Aim >> Select from the data all lines with the word "scene".

Records shown >>
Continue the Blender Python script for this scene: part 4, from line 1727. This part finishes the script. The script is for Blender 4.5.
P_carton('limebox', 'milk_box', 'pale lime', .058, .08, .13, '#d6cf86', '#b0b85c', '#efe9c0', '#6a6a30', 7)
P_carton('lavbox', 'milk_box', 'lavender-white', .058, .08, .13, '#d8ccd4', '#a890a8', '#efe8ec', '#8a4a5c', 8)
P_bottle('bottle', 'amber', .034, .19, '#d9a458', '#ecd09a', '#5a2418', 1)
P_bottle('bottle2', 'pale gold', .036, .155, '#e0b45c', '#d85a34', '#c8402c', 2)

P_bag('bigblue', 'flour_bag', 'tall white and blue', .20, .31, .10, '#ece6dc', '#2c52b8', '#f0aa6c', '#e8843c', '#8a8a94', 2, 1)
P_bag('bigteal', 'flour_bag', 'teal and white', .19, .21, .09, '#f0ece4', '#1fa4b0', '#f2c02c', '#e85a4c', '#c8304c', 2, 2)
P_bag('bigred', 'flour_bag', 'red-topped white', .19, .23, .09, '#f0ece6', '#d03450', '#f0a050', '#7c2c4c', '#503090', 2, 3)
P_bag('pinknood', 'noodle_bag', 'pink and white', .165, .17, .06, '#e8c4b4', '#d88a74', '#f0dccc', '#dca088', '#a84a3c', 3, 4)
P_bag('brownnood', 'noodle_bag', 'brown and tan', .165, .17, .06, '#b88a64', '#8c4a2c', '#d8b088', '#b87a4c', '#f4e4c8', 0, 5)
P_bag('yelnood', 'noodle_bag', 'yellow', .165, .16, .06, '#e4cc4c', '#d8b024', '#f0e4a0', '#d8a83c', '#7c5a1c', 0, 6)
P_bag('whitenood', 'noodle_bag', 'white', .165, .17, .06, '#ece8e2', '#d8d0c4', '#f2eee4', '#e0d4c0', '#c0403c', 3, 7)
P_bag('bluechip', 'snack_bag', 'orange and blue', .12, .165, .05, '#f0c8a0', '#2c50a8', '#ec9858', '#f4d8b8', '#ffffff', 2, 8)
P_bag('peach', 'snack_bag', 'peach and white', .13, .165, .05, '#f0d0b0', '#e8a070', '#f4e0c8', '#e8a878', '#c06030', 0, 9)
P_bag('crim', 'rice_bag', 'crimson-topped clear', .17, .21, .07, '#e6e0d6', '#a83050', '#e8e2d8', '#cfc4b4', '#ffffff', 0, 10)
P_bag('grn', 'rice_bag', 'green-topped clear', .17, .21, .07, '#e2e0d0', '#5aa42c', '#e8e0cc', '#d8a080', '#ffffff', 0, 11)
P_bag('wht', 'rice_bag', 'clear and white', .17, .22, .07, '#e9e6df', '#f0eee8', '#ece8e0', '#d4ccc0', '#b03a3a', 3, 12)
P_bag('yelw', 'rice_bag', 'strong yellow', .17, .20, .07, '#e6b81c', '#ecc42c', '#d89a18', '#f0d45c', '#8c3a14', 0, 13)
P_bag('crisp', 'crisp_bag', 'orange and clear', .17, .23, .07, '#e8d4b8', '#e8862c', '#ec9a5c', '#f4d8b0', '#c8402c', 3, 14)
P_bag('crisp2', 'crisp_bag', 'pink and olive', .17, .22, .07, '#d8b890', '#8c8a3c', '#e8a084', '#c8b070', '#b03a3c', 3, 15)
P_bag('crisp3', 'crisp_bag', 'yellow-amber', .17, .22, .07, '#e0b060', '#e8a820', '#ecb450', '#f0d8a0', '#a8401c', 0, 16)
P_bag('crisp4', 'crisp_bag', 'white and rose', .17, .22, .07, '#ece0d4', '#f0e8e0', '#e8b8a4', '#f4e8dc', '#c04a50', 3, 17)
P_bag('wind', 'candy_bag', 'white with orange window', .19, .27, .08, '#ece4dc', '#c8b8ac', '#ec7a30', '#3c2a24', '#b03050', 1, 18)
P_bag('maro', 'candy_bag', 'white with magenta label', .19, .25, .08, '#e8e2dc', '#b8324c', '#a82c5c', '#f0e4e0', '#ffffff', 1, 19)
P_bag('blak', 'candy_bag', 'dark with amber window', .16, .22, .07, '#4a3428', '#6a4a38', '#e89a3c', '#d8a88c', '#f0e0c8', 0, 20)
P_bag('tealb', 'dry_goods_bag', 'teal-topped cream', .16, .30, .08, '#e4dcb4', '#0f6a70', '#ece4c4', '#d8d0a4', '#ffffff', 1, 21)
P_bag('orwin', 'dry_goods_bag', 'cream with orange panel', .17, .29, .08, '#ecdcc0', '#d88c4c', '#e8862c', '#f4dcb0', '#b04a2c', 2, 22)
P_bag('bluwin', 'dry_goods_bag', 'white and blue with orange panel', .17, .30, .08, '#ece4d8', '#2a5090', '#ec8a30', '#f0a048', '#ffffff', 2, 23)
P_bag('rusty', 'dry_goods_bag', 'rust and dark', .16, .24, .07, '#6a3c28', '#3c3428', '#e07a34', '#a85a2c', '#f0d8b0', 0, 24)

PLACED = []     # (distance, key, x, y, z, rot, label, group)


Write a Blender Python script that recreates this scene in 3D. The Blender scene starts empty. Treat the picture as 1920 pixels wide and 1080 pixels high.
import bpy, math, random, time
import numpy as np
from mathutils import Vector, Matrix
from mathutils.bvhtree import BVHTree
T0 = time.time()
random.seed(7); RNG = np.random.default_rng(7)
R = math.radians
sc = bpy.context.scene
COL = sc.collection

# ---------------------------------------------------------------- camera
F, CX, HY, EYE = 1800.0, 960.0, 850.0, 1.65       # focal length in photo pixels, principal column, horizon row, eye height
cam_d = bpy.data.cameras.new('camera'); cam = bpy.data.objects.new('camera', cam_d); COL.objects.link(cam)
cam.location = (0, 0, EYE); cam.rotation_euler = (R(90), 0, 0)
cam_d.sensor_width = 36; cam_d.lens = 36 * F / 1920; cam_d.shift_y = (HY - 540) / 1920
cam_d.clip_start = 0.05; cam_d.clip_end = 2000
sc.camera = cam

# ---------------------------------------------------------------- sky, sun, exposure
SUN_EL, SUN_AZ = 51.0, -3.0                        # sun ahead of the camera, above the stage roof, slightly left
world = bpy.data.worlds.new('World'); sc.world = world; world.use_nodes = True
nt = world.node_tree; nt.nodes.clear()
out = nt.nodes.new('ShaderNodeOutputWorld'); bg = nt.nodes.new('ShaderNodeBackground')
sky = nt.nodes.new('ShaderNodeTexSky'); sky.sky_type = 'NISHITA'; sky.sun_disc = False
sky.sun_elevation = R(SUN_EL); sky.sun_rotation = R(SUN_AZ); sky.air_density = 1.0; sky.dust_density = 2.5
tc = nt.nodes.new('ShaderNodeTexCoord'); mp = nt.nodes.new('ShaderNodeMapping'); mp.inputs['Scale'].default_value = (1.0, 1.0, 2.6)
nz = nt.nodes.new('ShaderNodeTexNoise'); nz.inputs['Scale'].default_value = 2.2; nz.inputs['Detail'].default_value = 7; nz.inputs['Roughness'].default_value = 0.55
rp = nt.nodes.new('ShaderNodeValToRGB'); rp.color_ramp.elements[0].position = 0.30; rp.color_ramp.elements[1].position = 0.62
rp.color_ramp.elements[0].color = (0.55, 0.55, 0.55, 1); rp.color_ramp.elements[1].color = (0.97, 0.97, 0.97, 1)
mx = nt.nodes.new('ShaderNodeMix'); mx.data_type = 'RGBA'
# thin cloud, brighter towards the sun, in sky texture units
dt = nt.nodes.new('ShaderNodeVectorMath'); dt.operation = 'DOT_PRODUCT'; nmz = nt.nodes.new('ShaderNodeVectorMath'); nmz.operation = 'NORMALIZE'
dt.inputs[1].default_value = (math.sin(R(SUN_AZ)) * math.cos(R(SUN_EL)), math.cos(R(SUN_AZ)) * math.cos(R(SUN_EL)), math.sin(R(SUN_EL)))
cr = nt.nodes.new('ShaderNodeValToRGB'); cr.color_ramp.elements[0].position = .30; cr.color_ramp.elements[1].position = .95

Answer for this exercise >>
Continue the Blender Python script for this scene: part 4, from line 1727. This part finishes the script. The script is for Blender 4.5.
Write a Blender Python script that recreates this scene in 3D. The Blender scene starts empty. Treat the picture as 1920 pixels wide and 1080 pixels high.
sc = bpy.context.scene